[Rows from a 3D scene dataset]
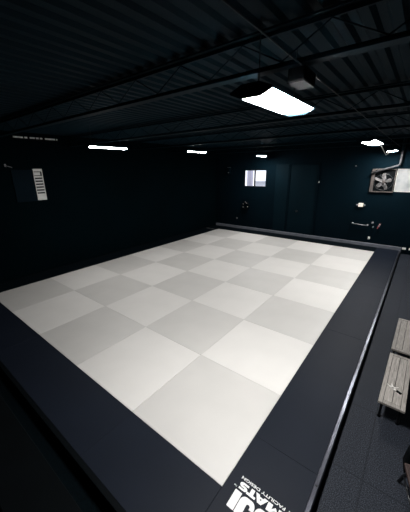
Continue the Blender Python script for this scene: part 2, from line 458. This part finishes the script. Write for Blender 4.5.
# ------------------------------------------------------------------ benches
BZ = .10
def make_bench():
    L, W, T = .862, .20, .022; H = BZ - FZ
    b = empty('bench', (0, 0, FZ), 'x', 'bench', 'low wooden benches')
    n = 4; fw = .034
    # framed plank top
    inner = W - 2 * fw
    for s in (0, 1):
        x0 = -W / 2 + s * (W - fw)
        bm = bmesh.new(); box(bm, (x0, -L / 2, H - T), (x0 + fw, L / 2, H), .003); obj('plank', bm, 'plank', b)
    for s in (-1, 1):
        bm = bmesh.new(); y = s * (L / 2 - .022)
        box(bm, (-W / 2 + fw + .002, y - .022, H - T), (W / 2 - fw - .002, y + .022, H), .003); obj('end_batten', bm, 'plank', b)
    k = 2; pw = inner / k
    for i in range(k):
        x0 = -inner / 2 + i * pw
        bm = bmesh.new(); box(bm, (x0 + .0022, -L / 2 + .046, H - T), (x0 + pw - .0022, L / 2 - .047, H - .001), .003); obj('plank', bm, 'plank', b)
    bm = bmesh.new()
    box(bm, (-W / 2 + .012, -L / 2 + .03, H - T - .025), (W / 2 - .012, -L / 2 + .055, H - T), .002)
    box(bm, (-W / 2 + .012, L / 2 - .055, H - T - .025), (W / 2 - .012, L / 2 - .03, H - T), .002)
    for s in (-1, 1):
        box(bm, (s * (W / 2 - .022) - .008, -L / 2 + .055, H - T - .025), (s * (W / 2 - .022) + .008, L / 2 - .055, H - T), .002)
    obj('under_frame', bm, 'black_metal', b)
    for sx in (-1, 1):
        for sy in (-1, 1):
            bm = bmesh.new()
            x = sx * (W / 2 - .03); y = sy * (L / 2 - .05)
            tube(bm, [(x, y, H - T - .02), (x, y, H * .5), (x, y, .006)], .011, 10)
            lg = obj('leg', bm, 'black_metal', b, True)
            bm = bmesh.new(); lathe(bm, [(.015, 0), (.015, .012), (.012, .016)], 10, Matrix.Translation((x, y, 0)))
            obj('foot_cap', bm, 'black', lg)
    return b
bench = make_bench()
bench.location = (5.856, 1.81, FZ); bench.rotation_euler = (0, 0, math.radians(-1.0))
bench['label'] = 'low grey-brown plank bench with keys on it, nearer the camera'
dup(bench, (5.873, 2.765, FZ), 'low plank bench behind the one with keys, farther along the rail', math.radians(-1.0))

# keys on the nearer bench
kz = BZ
kr = empty('key_bunch', (5.838, 1.63, kz), 'small bunch of shiny keys lying on the nearer plank bench', 'keys', None, .5); kr.scale = (.8, .8, .8)
bm = bmesh.new(); tube(bm, [(.018 * math.cos(a), .018 * math.sin(a), .003) for a in [2 * PI * k / 20 for k in range(20)]], .0025, 8, None, True)
obj('key_ring', bm, 'bright_metal', kr, True)
for a, l in ((.3, .06), (1.3, .055), (-1.2, .065), (2.2, .05)):
    bm = bmesh.new()
    mt = Matrix.Rotation(a, 4, 'Z') @ Matrix.Translation((.016, 0, .004)) @ Matrix.Rotation(.12 * math.sin(a * 5), 4, 'Y')
    lathe(bm, [(.013, 0), (.014, .001), (.013, .003)], 14, mt @ Matrix.Translation((.010, 0, 0)))
    prism(bm, [(.02, -.004), (l, -.004), (l + .004, 0), (l, .004), (l - .006, .002), (l - .012, .0045), (l - .02, .002), (.02, .004)], .0025, mt)
    obj('key', bm, 'bright_metal', kr)
bm = bmesh.new(); box(bm, (-.014, -.10, .0005), (.016, -.045, .012), .004, Matrix.Rotation(.5, 4, 'Z')); obj('key_fob', bm, 'black', kr)

# dark stool at the near right edge, with a black bag on it
st = empty('stool', (6.128, .776, FZ), 'dark brown wooden stool in the near right corner, mostly cut off', 'stool', None, math.radians(14))
hs = BZ - FZ
bm = bmesh.new(); box(bm, (-.13, -.13, hs - .025), (.13, .13, hs), .006); obj('seat', bm, 'dark_wood', st)
for sx in (-1, 1):
    for sy in (-1, 1):
        bm = bmesh.new()
        tube(bm, [(sx * .09, sy * .09, hs - .026), (sx * .115, sy * .115, hs * .45), (sx * .13, sy * .13, .003)], .012, 8, [.014, .012, .010])
        obj('leg', bm, 'black_metal', st, True)
for sx in (-1, 1):
    bm = bmesh.new(); tube(bm, [(sx * .117, -.117, .09), (sx * .117, .117, .09)], .006, 8)
    obj('stretcher', bm, 'black_metal', st, True)
bg = empty('bag', (6.095, 1.03, FZ), 'black bag with a pale pink tag standing between the dark stool and bench', 'bag', None, .1)
bm = bmesh.new()
vs = box(bm, (-.11, -.075, 0), (.11, .075, .19), .018)
for v in vs:
    if v.co.z > .08: v.co.y *= .7; v.co.x *= .92
obj('bag_body', bm, 'black', bg, True)
bm = bmesh.new(); tube(bm, [(-.05, 0, .185), (-.045, 0, .215), (0, 0, .228), (.045, 0, .215), (.05, 0, .185)], .005, 8); obj('bag_handle', bm, 'black', bg, True)
bm = bmesh.new(); box(bm, (-.075, -.062, .188), (-.035, -.02, .194), .002); obj('bag_tag', bm, 'pink_paper', bg)

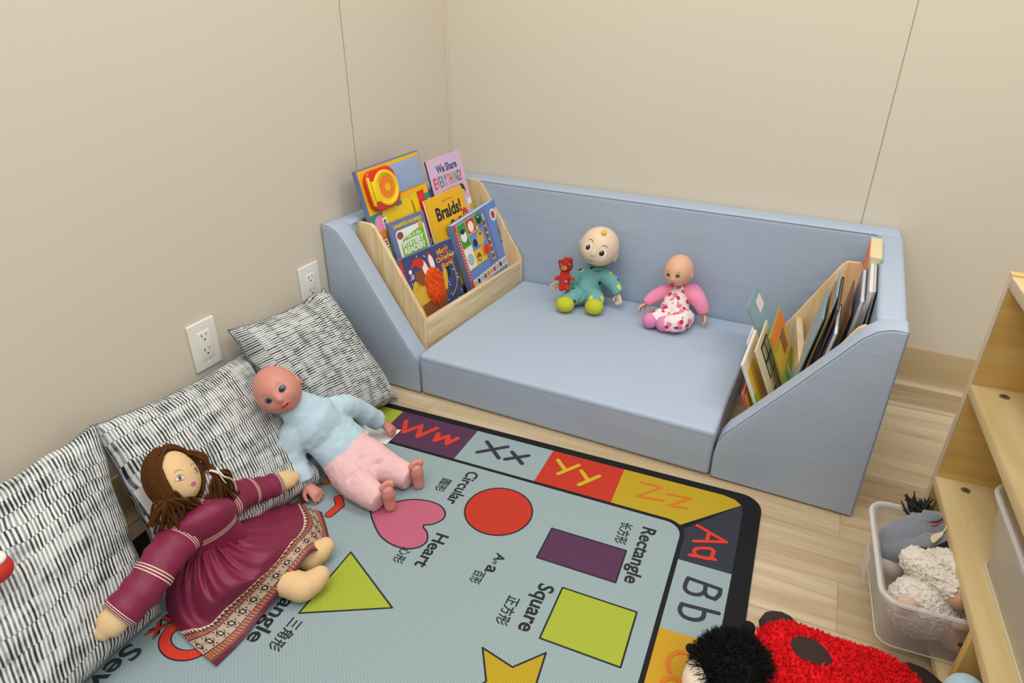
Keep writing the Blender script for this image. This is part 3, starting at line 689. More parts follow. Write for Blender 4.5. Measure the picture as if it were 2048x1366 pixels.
# front row
def art_boris(c, W, H):
    c.rect(.010, 0, W-.001, H-.001, z1, C['navy']); c.rect(.0, 0, .010, H-.0, z1, C['red'])
    r2 = random.Random(4)
    for i in range(70): c.disc(r2.uniform(.02, W-.01), r2.uniform(.05, H-.01), .0022, .0022, z2, C['white'], n=8)
    for i, (tx, xx, yy, ww) in enumerate((('Merry', .66, .034, .22), ('Christmas', .60, .058, .38), ('Boris!', .70, .080, .22))):
        c.text(tx, W*xx, H-yy, .016, z3_, C['amber'], w=W*ww, bold=.02, ang=rad(4), align='l' if i == 0 else 'l') if i != 1 else c.text(tx, W*.62, H-yy, .016, z3_, C['amber'], w=W*.36, bold=.02, ang=rad(4))
    c.disc(.104, H-.060, .014, .034, z2, C['red'], a=.25); c.disc(.104, H-.060, .012, .032, z3_, C['white'], a=.25)
    c.disc(.137, H-.042, .013, .028, z2, C['red'], a=.2); c.disc(.138, H-.046, .011, .025, z3_, C['white'], a=.2)
    c.poly([(q.x, q.y) for q in spline([(.036, H-.045), (.055, H-.020), (.085, H-.018), (.102, H-.036), (.084, H-.052), (.062, H-.036), (.036, H-.045)], 4)], z4, C['red']); blob(c, .034, H-.048, .007, C['white'], z4+.0002)
    o_ = H-.205
    c.poly([(q.x, q.y) for q in spline([(.025, o_+.10), (.045, o_+.125), (.08, o_+.10), (.13, o_+.085), (.17, o_+.095), (.185, o_+.125), (.20, o_+.115), (.19, o_+.07), (.16, o_+.02), (.06, o_+.005), (.04, o_+.05), (.025, o_+.10)], 4)], z2, C['gold'])
    c.poly([(.06, o_+.003), (.16, o_+.003), (.19, o_+.06), (.05, o_+.045)], z3_, C['brown'])
    for cx, cy, r in ((.05, o_+.095, .012), (.085, o_+.06, .014), (.115, o_+.065, .012)): c.stroke([(cx+r*(1-a/9)*cos(a), cy+r*(1-a/9)*sin(a)) for a in [q*.5 for q in range(14)]], .003, z4, C['amber'])
    for k, (a, b) in enumerate((((.17, o_+.165), (.215, o_+.19)), ((.17, o_+.155), (.22, o_+.172)), ((.175, o_+.135), (.225, o_+.150)), ((.175, o_+.125), (.228, o_+.142)))): c.stroke([a, b], .0035, z2, C['red']); blob(c, b[0], b[1], .006, C['red'], z3_)
    c.stroke(spline([(.20, o_+.03), (.235, o_+.06), (.24, o_+.11), (.233, o_+.135)], 5), .003, z3_, C['gold'])
    c.poly([(.05, o_+.10), (.09, o_+.10), (.10, o_+.15), (.055, o_+.15)], z2, C['brown']); blob(c, .04, o_+.14, .008, C['pink'], z3_); c.rect(.20, o_+.09, .215, o_+.125, z2, C['black'])
bo = shelf_book('novelty_book', 'navy Merry Christmas book with a fluffy orange patch at the front of the left rack', (797, 520), (903, 475.5), -.047, .2, .118, .009, C['purpleblue'], art=art_boris)
def tufts(mb, c, r, m, n, ln, wd, seed, zmin=-.2, M=None, comb=(0, 0, 0), droop=0):
    """short tapered fur blades standing on an ellipsoid"""
    q = random.Random(seed); cb = Vector(comb)
    for i in range(n):
        z = q.uniform(zmin, 1); a = q.uniform(0, 2*pi); s_ = math.sqrt(max(0, 1-z*z))
        d = Vector((s_*cos(a), s_*sin(a), z)); p = Vector(c)+Vector((d.x*r[0], d.y*r[1], d.z*r[2]))
        nn = Vector((d.x/r[0], d.y/r[1], d.z/r[2])).normalized()
        dr = (nn + cb + Vector((q.gauss(0, .3), q.gauss(0, .3), q.gauss(0, .3)))).normalized()
        sd = dr.cross(Vector((q.gauss(0, 1), q.gauss(0, 1), q.gauss(0, 1)))).normalized()*wd
        L_ = ln*q.uniform(.6, 1.2); tip = p+dr*L_+Vector((0, 0, -droop*L_)); mid = p+dr*L_*.55
        mb.add([p-sd, p+sd, mid+sd*.7, mid-sd*.7, tip], [(0, 1, 2, 3), (3, 2, 4)], m, M)
    return mb
p = MB(); M_OF = mat('orange_fluff', '#f0641c', .9)
_bm = [c_ for c_ in bo.children if c_.name.startswith('cover')][0].data; _bh2 = max(v.co.y for v in _bm.vertices)
p.ball((.126, _bh2-.112, .0), (.040, .054, .012), M_OF); tufts(p, (.126, _bh2-.114, 0), (.040, .054, .012), M_OF, 900, .013, .0009, 5, 0, comb=(0, -.9, 0)); p.build('fluffy_patch', bo, sharp=0)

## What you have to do
Pull every line containing "script" out of the records.

## Solved problem
Continue the Blender Python script for this scene: part 2, from line 458. This part finishes the script. Write for Blender 4.5.
Keep writing the Blender script for this image. This is part 3, starting at line 689. More parts follow. Write for Blender 4.5. Measure the picture as if it were 2048x1366 pixels.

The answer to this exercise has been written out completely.